**EXERCISE REQUIREMENTS:** Search the material for "pixels" and show all lines that contain it.

**SUPPLIED INFORMATION:**
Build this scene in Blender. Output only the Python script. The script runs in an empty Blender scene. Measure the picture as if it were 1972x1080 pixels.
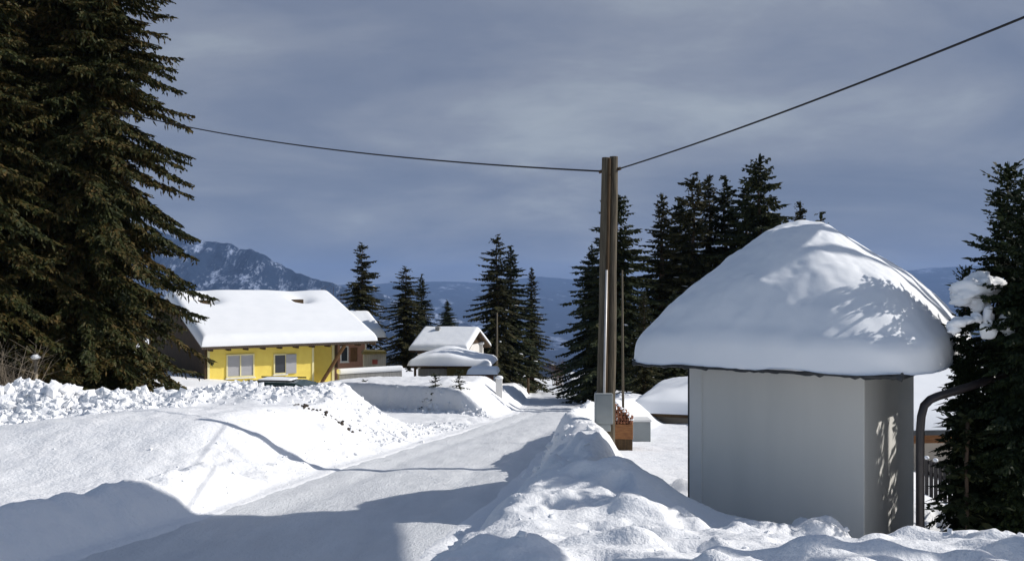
import bpy, math, random
import numpy as np
from mathutils import Vector, Matrix

R = math.radians
scene = bpy.context.scene
COL = scene.collection
rng = np.random.default_rng(7)
random.seed(7)
EZ = 1.6                      # eye height over the road
F = 1708.0                    # focal length in photo pixels


def P(px, py, D):
    """point of the place seen at photo pixel (px, py), D metres ahead"""
    return Vector(((px - 986) / F * D, D, EZ + (560 - py) / F * D))


# ------------------------------------------------------------------ noise
def _hash(ix, iy, seed):
    h = (ix.astype(np.int64) * 374761393 + iy.astype(np.int64) * 668265263 + seed * 974711) & 0x7fffffff
    h = ((h ^ (h >> 13)) * 1274126177) & 0x7fffffff
    h = (h ^ (h >> 16)) & 0xffff
    return h / 65535.0


def vnoise(x, y, seed=0):
    x = np.asarray(x, float); y = np.asarray(y, float)
    ix = np.floor(x); iy = np.floor(y)
    fx = x - ix; fy = y - iy
    ix = ix.astype(np.int64); iy = iy.astype(np.int64)
    fx = fx * fx * fx * (fx * (fx * 6 - 15) + 10); fy = fy * fy * fy * (fy * (fy * 6 - 15) + 10)
    a = _hash(ix, iy, seed); b = _hash(ix + 1, iy, seed)
    c = _hash(ix, iy + 1, seed); d = _hash(ix + 1, iy + 1, seed)
    return (a + (b - a) * fx) * (1 - fy) + (c + (d - c) * fx) * fy


def fbm(x, y, octv=4, seed=0, gain=.5):
    s = 0; a = 1; t = 0
    ca, sa = math.cos(.6), math.sin(.6)
    for k in range(octv):
        s = s + a * (vnoise(x, y, seed + k * 17) - .5)
        t += a; a *= gain
        x, y = (x * ca - y * sa) * 2.03 + 13.7, (x * sa + y * ca) * 2.03 + 7.1
    return s / t * 2


def sstep(a, b, x):
    t = np.clip((x - a) / (b - a), 0, 1)
    return t * t * (3 - 2 * t)


# ------------------------------------------------------------------ materials
def mat(name):
    m = bpy.data.materials.new(name); m.use_nodes = True
    nt = m.node_tree
    return m, nt, nt.nodes['Principled BSDF']


def N(nt, t, **kw):
    n = nt.nodes.new(t)
    for k, v in kw.items():
        setattr(n, k, v)
    return n


def ramp(nt, fac, stops):
    r = N(nt, 'ShaderNodeValToRGB')
    el = r.color_ramp.elements
    while len(el) < len(stops):
        el.new(.5)
    for e, (p, c) in zip(el, stops):
        e.position = p; e.color = (*c, 1)
    nt.links.new(fac, r.inputs[0])
    return r.outputs[0]


def noise(nt, scale, detail=4, vec=None, rough=.5):
    n = N(nt, 'ShaderNodeTexNoise'); n.inputs['Scale'].default_value = scale
    n.inputs['Detail'].default_value = detail; n.inputs['Roughness'].default_value = rough
    if vec is not None:
        nt.links.new(vec, n.inputs['Vector'])
    return n.outputs['Fac']


def objcoord(nt, scale=(1, 1, 1)):
    tc = N(nt, 'ShaderNodeTexCoord'); mp = N(nt, 'ShaderNodeMapping')
    mp.inputs['Scale'].default_value = scale
    nt.links.new(tc.outputs['Object'], mp.inputs['Vector'])
    return mp.outputs['Vector']


def bump(nt, b, h, strength, dist):
    n = N(nt, 'ShaderNodeBump'); n.inputs['Strength'].default_value = strength
    n.inputs['Distance'].default_value = dist
    nt.links.new(h, n.inputs['Height']); nt.links.new(n.outputs[0], b.inputs['Normal'])


def simple(name, c1, c2=None, scale=4, rough=.7, stretch=(1, 1, 1), metal=0, bmp=0, bdist=.01, spec=.3, detail=4):
    m, nt, b = mat(name)
    b.inputs['Roughness'].default_value = rough; b.inputs['Metallic'].default_value = metal
    b.inputs['Specular IOR Level'].default_value = spec
    if c2 is None:
        c2 = tuple(v * .75 for v in c1)
    v = objcoord(nt, stretch)
    f = noise(nt, scale, detail, v)
    nt.links.new(ramp(nt, f, [(.3, c2), (.7, c1)]), b.inputs['Base Color'])
    if bmp:
        bump(nt, b, f, bmp, bdist)
    return m


M = {}


def snow_material(name, c1, c2, scales, strength, rough=.75):
    m, nt, b = mat(name)
    b.inputs['Roughness'].default_value = rough; b.inputs['Specular IOR Level'].default_value = .2
    v = objcoord(nt)
    f1 = noise(nt, scales[0], 5, v, .6); f2 = noise(nt, scales[1], 4, v, .65)
    nt.links.new(ramp(nt, f1, [(.3, c2), (.65, c1)]), b.inputs['Base Color'])
    ad = N(nt, 'ShaderNodeMath', operation='MULTIPLY_ADD')
    nt.links.new(f1, ad.inputs[0]); ad.inputs[1].default_value = 1.0; nt.links.new(f2, ad.inputs[2])
    bump(nt, b, ad.outputs[0], strength, .06)
    return m


M['snow'] = snow_material('snow', (.885, .89, .90), (.83, .845, .87), (2.2, 17), .45)
M['roofsnow'] = snow_material('roof_snow', (.875, .895, .92), (.835, .86, .89), (1.6, 9), .045)
M['road'] = None
m, nt, b = mat('packed_snow')
b.inputs['Roughness'].default_value = .6; b.inputs['Specular IOR Level'].default_value = .3
v = objcoord(nt, (1, .22, 1)); v2 = objcoord(nt)
f1 = noise(nt, 2.6, 5, v, .6); f2 = noise(nt, 26, 5, v2, .7)
nt.links.new(ramp(nt, f1, [(.3, (.70, .715, .735)), (.7, (.82, .835, .85))]), b.inputs['Base Color'])
ad = N(nt, 'ShaderNodeMath', operation='MULTIPLY_ADD')
nt.links.new(f2, ad.inputs[0]); ad.inputs[1].default_value = .8; nt.links.new(f1, ad.inputs[2])
bump(nt, b, ad.outputs[0], .8, .045)
M['road'] = m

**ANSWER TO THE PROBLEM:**
Build this scene in Blender. Output only the Python script. The script runs in an empty Blender scene. Measure the picture as if it were 1972x1080 pixels.
F = 1708.0                    # focal length in photo pixels